_BRIEF_. Nothing outside the stretch should be returned: give exactly the lines from the line containing "for m_, nm in" through the line containing "if nm == 'trunks': o['kind']", including both.
┄┄┄┄┄┄┄┄┄┄
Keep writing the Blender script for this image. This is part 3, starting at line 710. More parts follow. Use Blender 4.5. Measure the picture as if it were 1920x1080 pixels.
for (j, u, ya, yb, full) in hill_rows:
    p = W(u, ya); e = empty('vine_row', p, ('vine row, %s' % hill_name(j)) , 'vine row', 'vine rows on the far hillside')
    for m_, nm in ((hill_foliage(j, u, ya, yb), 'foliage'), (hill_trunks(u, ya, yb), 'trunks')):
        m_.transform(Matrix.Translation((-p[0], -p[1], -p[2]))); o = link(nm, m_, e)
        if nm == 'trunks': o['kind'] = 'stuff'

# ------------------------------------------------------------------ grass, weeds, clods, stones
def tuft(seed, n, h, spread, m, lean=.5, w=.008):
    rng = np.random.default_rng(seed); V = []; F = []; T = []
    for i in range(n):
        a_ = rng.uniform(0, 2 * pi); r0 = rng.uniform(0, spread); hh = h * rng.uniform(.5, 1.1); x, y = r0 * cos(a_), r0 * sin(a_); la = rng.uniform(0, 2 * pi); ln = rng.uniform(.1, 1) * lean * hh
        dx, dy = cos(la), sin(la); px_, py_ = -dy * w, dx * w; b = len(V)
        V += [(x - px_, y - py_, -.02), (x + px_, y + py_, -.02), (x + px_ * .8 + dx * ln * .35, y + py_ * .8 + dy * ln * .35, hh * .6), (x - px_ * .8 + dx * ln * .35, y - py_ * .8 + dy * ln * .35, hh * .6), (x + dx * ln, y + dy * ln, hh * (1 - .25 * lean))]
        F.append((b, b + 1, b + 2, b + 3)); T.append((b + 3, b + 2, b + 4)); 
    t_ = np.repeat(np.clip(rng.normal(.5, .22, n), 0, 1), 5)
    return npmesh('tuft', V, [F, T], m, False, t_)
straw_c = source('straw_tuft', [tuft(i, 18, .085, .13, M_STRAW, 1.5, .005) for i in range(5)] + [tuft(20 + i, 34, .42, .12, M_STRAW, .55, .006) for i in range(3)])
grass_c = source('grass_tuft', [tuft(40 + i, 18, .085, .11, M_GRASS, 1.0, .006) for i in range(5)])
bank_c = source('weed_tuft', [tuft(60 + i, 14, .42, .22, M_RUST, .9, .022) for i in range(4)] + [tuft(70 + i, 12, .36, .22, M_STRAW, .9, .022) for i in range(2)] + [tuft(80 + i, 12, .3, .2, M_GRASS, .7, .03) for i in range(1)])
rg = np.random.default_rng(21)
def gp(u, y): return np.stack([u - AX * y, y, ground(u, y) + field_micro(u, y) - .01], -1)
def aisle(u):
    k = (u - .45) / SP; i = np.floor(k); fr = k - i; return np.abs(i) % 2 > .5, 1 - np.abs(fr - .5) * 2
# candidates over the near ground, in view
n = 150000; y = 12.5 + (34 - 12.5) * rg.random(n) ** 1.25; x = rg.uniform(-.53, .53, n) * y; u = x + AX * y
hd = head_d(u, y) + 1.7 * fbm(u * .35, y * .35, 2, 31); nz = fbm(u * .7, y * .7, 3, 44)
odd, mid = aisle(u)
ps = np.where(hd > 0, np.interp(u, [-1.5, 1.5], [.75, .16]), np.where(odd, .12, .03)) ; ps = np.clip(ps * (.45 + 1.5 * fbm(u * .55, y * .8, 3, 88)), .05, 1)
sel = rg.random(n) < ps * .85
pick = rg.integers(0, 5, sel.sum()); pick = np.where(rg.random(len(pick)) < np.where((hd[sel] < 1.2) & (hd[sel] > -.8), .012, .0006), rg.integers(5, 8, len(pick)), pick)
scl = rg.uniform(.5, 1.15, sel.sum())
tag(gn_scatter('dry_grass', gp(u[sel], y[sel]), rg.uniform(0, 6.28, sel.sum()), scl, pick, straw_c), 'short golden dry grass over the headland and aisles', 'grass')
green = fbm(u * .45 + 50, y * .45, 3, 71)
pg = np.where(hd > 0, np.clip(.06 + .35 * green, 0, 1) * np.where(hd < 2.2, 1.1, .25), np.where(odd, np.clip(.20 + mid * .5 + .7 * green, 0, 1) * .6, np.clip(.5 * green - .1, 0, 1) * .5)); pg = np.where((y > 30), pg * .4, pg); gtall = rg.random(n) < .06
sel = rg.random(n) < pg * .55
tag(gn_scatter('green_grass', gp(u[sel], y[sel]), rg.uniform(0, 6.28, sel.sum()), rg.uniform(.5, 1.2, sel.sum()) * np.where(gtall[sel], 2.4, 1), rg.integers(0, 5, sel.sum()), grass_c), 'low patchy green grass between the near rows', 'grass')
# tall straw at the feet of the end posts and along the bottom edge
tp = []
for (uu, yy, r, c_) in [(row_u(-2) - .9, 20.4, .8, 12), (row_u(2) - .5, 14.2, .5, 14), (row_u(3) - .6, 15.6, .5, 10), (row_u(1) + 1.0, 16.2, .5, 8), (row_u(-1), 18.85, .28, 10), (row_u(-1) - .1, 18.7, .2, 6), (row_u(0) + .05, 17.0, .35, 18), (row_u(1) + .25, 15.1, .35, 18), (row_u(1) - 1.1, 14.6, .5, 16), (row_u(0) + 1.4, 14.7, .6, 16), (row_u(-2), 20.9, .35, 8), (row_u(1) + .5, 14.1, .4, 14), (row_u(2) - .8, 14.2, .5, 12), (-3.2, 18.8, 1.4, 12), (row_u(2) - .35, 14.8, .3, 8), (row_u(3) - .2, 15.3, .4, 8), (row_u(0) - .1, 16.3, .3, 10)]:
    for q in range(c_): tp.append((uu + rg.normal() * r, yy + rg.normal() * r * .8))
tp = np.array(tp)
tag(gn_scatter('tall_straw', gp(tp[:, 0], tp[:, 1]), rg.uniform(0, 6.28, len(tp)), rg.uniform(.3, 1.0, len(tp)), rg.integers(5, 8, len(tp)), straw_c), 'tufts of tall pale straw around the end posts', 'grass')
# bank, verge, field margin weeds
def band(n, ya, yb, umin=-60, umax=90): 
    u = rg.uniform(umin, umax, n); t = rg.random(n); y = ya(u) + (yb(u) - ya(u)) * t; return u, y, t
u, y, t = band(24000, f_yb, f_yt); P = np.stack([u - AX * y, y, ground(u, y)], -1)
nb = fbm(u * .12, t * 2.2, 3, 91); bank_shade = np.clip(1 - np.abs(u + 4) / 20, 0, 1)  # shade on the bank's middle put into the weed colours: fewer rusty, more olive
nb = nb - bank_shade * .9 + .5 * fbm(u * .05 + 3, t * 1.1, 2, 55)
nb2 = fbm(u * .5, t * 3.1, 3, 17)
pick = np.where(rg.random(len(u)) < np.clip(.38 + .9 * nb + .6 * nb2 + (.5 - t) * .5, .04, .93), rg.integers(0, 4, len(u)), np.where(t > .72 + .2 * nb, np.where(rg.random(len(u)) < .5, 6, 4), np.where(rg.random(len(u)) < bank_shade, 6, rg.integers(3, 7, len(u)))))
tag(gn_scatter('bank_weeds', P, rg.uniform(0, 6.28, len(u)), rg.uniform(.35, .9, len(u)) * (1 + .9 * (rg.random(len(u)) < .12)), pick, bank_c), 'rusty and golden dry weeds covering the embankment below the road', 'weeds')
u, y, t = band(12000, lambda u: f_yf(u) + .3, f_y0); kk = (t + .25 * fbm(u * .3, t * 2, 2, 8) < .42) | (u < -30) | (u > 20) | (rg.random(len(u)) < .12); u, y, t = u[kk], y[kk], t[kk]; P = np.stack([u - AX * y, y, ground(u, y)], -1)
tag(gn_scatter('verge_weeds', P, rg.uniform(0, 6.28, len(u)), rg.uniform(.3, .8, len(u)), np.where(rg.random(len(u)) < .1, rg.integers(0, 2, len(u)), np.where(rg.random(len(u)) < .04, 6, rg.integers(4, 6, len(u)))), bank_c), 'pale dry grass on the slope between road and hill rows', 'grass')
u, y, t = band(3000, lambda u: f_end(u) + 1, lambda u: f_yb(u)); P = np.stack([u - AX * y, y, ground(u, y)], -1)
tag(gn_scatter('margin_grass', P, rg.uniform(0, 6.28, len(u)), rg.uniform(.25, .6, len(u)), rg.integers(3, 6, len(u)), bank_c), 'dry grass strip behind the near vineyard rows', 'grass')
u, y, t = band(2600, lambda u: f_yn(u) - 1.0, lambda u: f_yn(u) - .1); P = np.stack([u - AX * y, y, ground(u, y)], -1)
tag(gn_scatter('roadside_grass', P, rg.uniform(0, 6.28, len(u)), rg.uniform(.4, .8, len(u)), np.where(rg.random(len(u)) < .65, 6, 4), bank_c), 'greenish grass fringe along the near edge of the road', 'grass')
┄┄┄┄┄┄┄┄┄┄
_EXERCISE ANSWER_.
    for m_, nm in ((hill_foliage(j, u, ya, yb), 'foliage'), (hill_trunks(u, ya, yb), 'trunks')):
        m_.transform(Matrix.Translation((-p[0], -p[1], -p[2]))); o = link(nm, m_, e)
        if nm == 'trunks': o['kind'] = 'stuff'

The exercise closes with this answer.